# [Supplied material]
• • • • • • •

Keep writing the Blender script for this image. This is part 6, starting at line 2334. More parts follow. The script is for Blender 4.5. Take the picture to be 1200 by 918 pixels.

• • • • • • •

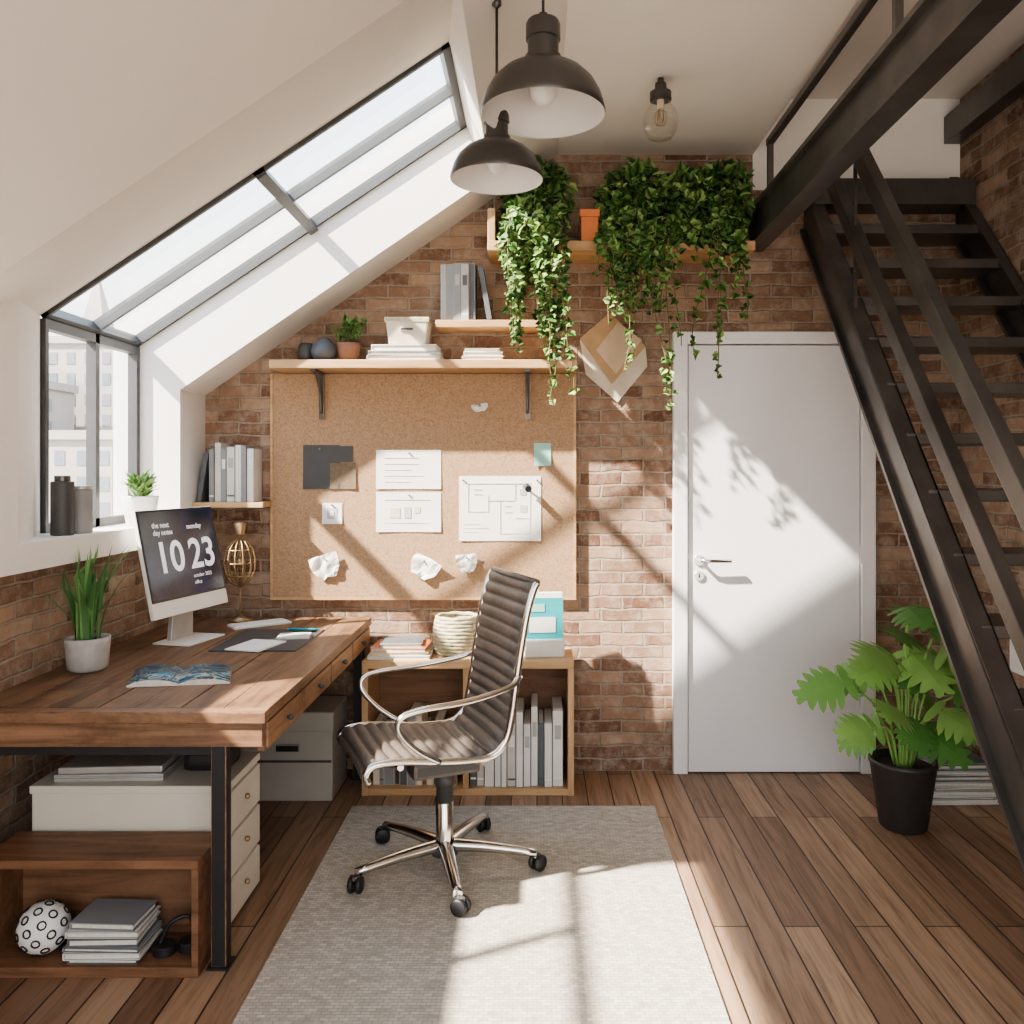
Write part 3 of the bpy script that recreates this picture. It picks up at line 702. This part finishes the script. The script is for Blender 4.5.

• • • • • • •

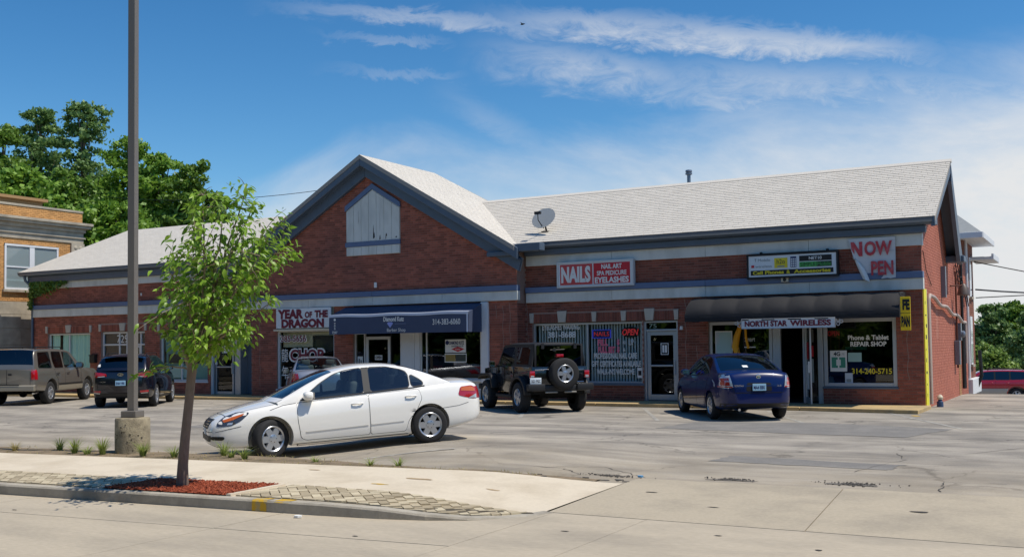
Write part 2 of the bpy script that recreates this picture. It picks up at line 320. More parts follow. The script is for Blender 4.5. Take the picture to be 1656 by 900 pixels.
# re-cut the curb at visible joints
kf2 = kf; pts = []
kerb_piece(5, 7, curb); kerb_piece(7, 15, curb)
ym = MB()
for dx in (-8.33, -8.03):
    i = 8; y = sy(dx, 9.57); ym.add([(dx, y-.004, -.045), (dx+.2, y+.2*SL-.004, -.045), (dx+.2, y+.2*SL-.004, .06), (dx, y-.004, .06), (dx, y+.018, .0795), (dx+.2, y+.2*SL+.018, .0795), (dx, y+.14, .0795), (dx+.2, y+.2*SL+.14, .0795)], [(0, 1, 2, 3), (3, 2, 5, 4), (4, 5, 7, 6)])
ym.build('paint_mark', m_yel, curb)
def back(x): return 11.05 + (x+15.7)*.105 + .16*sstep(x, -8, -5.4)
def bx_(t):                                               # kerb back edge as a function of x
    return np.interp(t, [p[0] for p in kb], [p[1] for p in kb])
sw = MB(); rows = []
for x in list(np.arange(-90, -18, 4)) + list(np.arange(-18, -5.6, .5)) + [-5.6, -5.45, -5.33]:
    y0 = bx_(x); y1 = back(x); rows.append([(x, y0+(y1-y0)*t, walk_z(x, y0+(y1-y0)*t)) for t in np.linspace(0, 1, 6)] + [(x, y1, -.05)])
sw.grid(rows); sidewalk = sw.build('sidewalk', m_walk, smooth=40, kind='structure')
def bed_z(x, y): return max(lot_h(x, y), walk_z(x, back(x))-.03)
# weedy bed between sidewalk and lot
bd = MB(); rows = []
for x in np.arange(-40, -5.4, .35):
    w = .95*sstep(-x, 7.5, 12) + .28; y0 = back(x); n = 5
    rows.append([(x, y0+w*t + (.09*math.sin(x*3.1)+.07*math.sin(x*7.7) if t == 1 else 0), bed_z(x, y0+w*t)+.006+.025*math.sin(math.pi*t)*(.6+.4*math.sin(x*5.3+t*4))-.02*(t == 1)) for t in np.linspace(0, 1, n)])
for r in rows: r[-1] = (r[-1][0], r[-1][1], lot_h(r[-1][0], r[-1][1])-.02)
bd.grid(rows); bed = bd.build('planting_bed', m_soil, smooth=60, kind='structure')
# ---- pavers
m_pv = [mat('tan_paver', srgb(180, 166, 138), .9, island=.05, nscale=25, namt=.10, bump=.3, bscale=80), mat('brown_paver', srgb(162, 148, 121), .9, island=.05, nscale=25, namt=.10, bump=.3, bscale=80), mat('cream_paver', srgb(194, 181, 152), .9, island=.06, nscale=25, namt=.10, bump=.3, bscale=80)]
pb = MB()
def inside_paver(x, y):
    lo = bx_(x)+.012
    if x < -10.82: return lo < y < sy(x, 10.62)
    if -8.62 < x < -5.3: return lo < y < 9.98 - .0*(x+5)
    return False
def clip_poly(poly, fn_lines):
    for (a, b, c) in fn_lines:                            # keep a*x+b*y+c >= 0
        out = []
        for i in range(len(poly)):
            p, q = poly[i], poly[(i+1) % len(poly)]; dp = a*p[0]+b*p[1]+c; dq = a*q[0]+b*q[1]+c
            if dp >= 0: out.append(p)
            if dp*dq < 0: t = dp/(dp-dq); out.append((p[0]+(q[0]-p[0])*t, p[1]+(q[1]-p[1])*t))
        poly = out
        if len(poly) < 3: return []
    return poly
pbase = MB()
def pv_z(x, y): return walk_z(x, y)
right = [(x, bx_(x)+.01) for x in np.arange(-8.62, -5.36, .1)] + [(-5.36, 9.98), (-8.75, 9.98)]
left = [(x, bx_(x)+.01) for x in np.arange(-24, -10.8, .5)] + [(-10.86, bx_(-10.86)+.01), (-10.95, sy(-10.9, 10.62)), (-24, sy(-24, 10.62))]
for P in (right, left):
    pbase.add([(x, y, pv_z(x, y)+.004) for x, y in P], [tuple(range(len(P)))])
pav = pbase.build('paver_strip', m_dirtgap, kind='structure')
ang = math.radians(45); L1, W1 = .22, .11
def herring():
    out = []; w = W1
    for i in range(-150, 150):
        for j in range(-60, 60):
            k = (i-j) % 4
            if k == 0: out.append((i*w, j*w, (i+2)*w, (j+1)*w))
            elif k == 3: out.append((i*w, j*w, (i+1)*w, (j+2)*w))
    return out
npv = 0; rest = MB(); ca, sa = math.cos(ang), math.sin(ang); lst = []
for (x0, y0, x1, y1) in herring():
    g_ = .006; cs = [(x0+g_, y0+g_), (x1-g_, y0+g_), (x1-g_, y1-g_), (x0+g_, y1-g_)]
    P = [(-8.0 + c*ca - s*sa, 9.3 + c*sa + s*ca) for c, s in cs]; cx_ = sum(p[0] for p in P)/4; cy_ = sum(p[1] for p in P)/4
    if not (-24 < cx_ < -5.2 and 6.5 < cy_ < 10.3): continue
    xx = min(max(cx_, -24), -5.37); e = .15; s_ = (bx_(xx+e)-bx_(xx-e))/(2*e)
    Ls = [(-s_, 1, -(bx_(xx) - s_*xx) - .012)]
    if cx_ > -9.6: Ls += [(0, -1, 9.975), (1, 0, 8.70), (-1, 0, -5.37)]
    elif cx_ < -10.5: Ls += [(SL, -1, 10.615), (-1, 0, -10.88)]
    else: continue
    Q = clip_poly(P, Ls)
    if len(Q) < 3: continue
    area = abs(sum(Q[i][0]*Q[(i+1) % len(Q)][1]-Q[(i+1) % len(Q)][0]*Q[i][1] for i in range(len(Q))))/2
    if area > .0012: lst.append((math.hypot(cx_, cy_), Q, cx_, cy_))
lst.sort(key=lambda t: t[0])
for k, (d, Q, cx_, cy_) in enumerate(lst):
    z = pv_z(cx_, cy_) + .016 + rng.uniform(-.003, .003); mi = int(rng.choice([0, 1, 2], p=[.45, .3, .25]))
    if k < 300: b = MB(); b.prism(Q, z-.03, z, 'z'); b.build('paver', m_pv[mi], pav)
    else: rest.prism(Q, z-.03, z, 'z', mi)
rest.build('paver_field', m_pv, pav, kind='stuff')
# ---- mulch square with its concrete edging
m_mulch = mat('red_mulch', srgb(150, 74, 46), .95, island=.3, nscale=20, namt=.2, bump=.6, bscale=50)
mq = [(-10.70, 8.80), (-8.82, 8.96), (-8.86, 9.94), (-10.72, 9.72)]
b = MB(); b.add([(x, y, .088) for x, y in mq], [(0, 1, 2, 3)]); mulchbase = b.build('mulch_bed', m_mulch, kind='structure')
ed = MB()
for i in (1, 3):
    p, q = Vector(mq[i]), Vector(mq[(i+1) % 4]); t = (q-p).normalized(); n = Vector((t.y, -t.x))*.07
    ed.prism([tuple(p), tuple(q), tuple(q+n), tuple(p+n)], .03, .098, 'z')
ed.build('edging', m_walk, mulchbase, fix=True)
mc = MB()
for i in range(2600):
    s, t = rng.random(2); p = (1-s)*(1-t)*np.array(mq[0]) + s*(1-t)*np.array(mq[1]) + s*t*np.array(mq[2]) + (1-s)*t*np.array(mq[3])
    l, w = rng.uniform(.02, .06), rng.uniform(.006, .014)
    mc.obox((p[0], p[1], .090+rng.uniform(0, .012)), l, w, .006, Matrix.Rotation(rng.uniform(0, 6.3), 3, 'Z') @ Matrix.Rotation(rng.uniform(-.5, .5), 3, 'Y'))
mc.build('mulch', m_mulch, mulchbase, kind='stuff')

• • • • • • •

# [Direction]
Locate the word "More" in the entries, and copy every line where it is found.

# [Problem solution]
Keep writing the Blender script for this image. This is part 6, starting at line 2334. More parts follow. The script is for Blender 4.5. Take the picture to be 1200 by 918 pixels.
Write part 2 of the bpy script that recreates this picture. It picks up at line 320. More parts follow. The script is for Blender 4.5. Take the picture to be 1656 by 900 pixels.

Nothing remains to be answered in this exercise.